Abstract

This article analyzes how the writer and publisher Carlos Barral (Barcelona, 1928–89) talks about his relationship with the Catalan language in many of his autobiographical texts. Examining the close connections that Barral establishes between Catalan and masculinity, I argue that the relationship between language and masculine models is essential for Barral in explaining why Spanish—and not Catalan—was the language in which he chose to write. Barral associates Catalan with his childhood, an important language needed to understand the self and closely related to Calafell, a small town situated on the Catalan coast where he spent time as a child. Catalan is also the language of the father and the fishermen from Calafell, men Barral considered role models during his childhood but who disappeared as he grew up.

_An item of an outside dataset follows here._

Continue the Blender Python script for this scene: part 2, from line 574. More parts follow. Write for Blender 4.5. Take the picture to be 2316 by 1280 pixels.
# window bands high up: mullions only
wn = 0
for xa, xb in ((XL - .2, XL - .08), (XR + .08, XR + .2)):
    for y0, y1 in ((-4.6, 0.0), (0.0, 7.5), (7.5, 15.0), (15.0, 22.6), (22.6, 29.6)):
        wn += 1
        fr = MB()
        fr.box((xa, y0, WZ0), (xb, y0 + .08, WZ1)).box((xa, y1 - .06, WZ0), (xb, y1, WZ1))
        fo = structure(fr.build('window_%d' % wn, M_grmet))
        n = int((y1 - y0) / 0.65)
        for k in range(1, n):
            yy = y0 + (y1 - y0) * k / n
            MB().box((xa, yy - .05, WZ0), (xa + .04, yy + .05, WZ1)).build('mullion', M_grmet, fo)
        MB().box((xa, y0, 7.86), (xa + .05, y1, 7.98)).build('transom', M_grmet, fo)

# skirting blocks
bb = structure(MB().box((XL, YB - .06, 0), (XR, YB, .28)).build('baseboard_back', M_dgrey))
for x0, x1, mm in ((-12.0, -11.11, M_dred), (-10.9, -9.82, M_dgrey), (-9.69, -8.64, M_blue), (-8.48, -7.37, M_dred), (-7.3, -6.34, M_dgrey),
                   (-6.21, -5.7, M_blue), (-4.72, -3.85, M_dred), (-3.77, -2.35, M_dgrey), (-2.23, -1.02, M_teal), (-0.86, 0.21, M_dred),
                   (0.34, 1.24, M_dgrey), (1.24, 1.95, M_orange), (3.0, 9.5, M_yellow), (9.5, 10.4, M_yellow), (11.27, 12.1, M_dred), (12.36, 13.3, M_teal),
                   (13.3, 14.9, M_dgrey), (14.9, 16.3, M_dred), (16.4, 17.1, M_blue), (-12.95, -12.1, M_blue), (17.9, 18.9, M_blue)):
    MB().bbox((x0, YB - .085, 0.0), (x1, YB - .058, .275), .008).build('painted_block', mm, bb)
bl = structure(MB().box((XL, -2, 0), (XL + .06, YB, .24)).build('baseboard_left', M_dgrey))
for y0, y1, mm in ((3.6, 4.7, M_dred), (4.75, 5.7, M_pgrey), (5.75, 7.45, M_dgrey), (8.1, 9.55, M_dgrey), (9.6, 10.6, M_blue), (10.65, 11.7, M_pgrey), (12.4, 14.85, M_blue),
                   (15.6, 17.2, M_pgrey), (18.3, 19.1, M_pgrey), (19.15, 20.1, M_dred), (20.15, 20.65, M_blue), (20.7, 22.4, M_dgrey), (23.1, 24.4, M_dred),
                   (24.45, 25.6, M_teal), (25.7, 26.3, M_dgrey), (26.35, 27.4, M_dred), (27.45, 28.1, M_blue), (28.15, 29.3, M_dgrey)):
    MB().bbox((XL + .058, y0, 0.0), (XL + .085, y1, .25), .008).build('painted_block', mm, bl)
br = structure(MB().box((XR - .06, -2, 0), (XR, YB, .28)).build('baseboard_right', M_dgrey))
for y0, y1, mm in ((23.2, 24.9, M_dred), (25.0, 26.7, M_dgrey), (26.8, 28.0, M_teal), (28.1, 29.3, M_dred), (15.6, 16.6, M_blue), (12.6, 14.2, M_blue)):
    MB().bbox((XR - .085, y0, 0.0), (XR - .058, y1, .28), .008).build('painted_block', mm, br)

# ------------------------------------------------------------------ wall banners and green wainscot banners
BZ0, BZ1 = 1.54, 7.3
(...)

The article considers how Barral’s choosing Castilian over Catalan as a literary language and as the language of his publishing business is explained in the author’s texts as related to the disappearance of the father and the fishermen of Calafell, popular men who vanish in favor of the bourgeois and urban intellectuals who are Barral’s literary colleagues of the generación de medio siglo and who also wrote in Spanish. With this analysis, I aim to highlight how, in Carlos Barral’s texts, linguistic subjectivity is constructed vis-à-vis ideas of class and gender and how certain personal and libidinal elements are presented as essential in explaining Barral’s decision to use Spanish as a literary language.